This is how street level infra should be built which is missing in Indian cities. This was built when Sri Lanka was a $4000 or something GDP Per capita upper-middle income country. Nothing difficult in replicating these. In such methods, wide roads, pavements and cleanliness can be maintained.
Else in Indian method, footpaths are made-up of concrete blocks, with greenery seperating the road and footpath. Nobody maintains the greenery and the garden becomes a source of dust which accumulates on the streets and the fragile footpaths break apart easily giving war-torn aesthetics to our urban areas.
Even basic urban planning is seriously lacking in India. I recently visited Cambodia which on a per capita basis is poorer than India but has a much better urban infrastructure.
Another good example is
Philippines. Their GDP per capita is more or less the same as India and their cities(like Manila) are far more denser per sq km than any Indian city(including Mumbai/Delhi) but still look a lot better.
Many improvements can be made
First, as you said all the edges of the roads need to be paved, either make a proper footpath or grow some low maintenance grass/ ornamental trees that will hold the soil/dust in place.
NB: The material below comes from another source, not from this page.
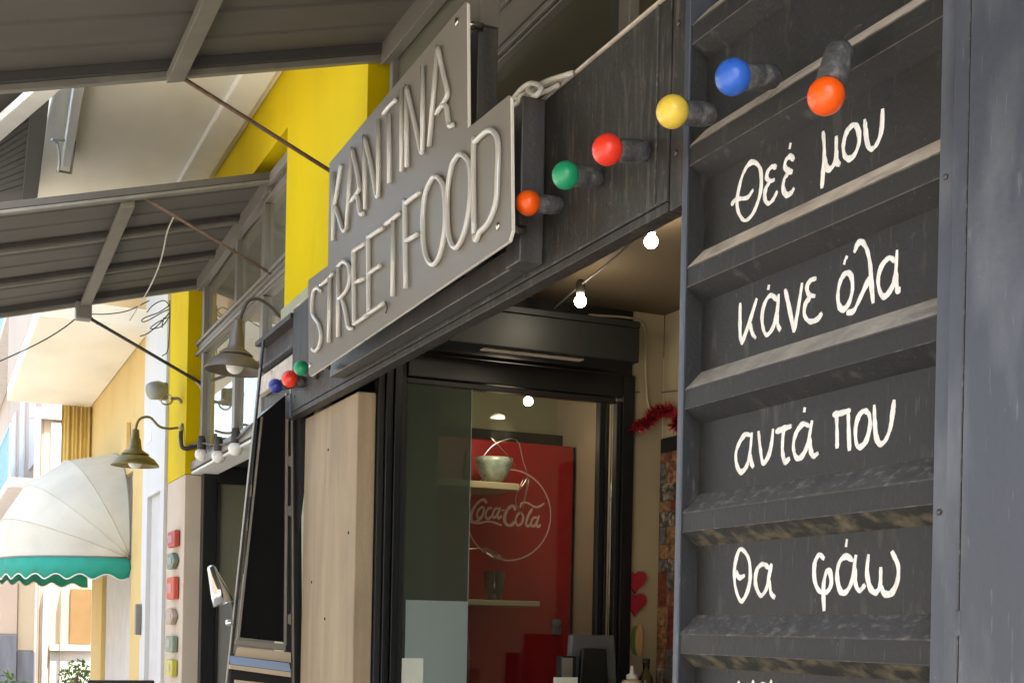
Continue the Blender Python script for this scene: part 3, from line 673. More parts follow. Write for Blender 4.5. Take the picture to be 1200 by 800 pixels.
# picture board on the back wall
PB = thing('photo_board', 'tall board of small crowded photographs on the back wall beside the ribbed panel', 'picture board', (2.37, 3.9, 1.6))
box('board', 2.366, 2.373, 3.30, 4.082, .6, 2.28, M['black'], PB, 0)
pm = [mat('photo_%s' % n, c, .35, 0, .8, 70, (1, 1, 1), dirt=dc, dirt_amt=1, dscale=48, thr=.48) for n, c, dc in
      (('red', (.14, .03, .02), (.02, .01, .01)), ('dark', (.04, .035, .03), (.35, .3, .25)), ('tan', (.22, .12, .06), (.03, .02, .02)), ('grey', (.10, .10, .10), (.02, .02, .02)), ('brown', (.12, .05, .03), (.4, .2, .1)))]
z = .64
while z < 2.22:
    h = random.uniform(.035, .085); y = 4.078
    while y > 3.34:
        wd = random.uniform(.04, .09); y2 = max(y-wd, 3.31)
        p = box('photo', 2.3635, 2.3655, y2, y-.001, z, z+h-.0015, random.choice(pm), PB, 0); y = y2
    z += h
# tinsel
vs, fs = [], []
tp = smoothline([onY(745, 502, 4.05), onY(760, 492, 4.05), onY(770, 482, 4.04), onX(785, 482, 2.35), onX(796, 490, 2.35), onX(790, 500, 2.35)], 12)
for i in range(1500):
    q = random.choice(tp); d = Vector((random.gauss(0, 1), random.gauss(0, 1), random.gauss(0, 1))).normalized()*random.uniform(.015, .04)
    e = d.cross(Vector((random.random(), random.random(), random.random()))).normalized()*.002
    n = len(vs); vs += [q, q+d*.5+e, q+d, q+d*.5-e]; fs.append((n, n+1, n+2, n+3))
o = mesh('tinsel_garland', vs, fs, mat('red_tinsel', (.28, .01, .015), .3, .5)); tag(o, 'red tinsel garland drooping over the top of the photo board', 'garland')
tag(tube('white_conduit', [onY(690, 369, 4.07), onY(735, 372, 4.07), onY(752, 378, 4.07), onY(757, 395, 4.07), onY(757, 440, 4.07), onY(760, 475, 4.07), onY(768, 484, 4.05)], .0045, M['inwall']), 'thin cream cable running along the recess wall above the door', 'cable')
tag(tube('thin_wire', [onY(741, 459, 4.07), onX(770, 460, 2.36), onX(798, 457, 2.36)], .0018, M['cabled'], None, 5), 'thin dark wire stretched level across the cream wall above the tinsel', 'wire')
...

IMO, this alone will dramatically improve the aesthetics and reduce pollution.
Second, all the open sewers/nalas at road edges need to be covered period.
Third, all the stray dogs, cats and monkeys need to be dealt with. Sterilizing is too expensive, put them up for adoption, if they cant be adopted then they just need to be put down humanely. Some solution needs to be thought about cows too.
Lastly, garbage collection and disposal needs to be improved. Indore is a good example of this. No reason why Mumbai and Delhi cant do it with much bigger budgets.
Local municipalities are the biggest dens of corruption. The need to be held accountable, no other way out.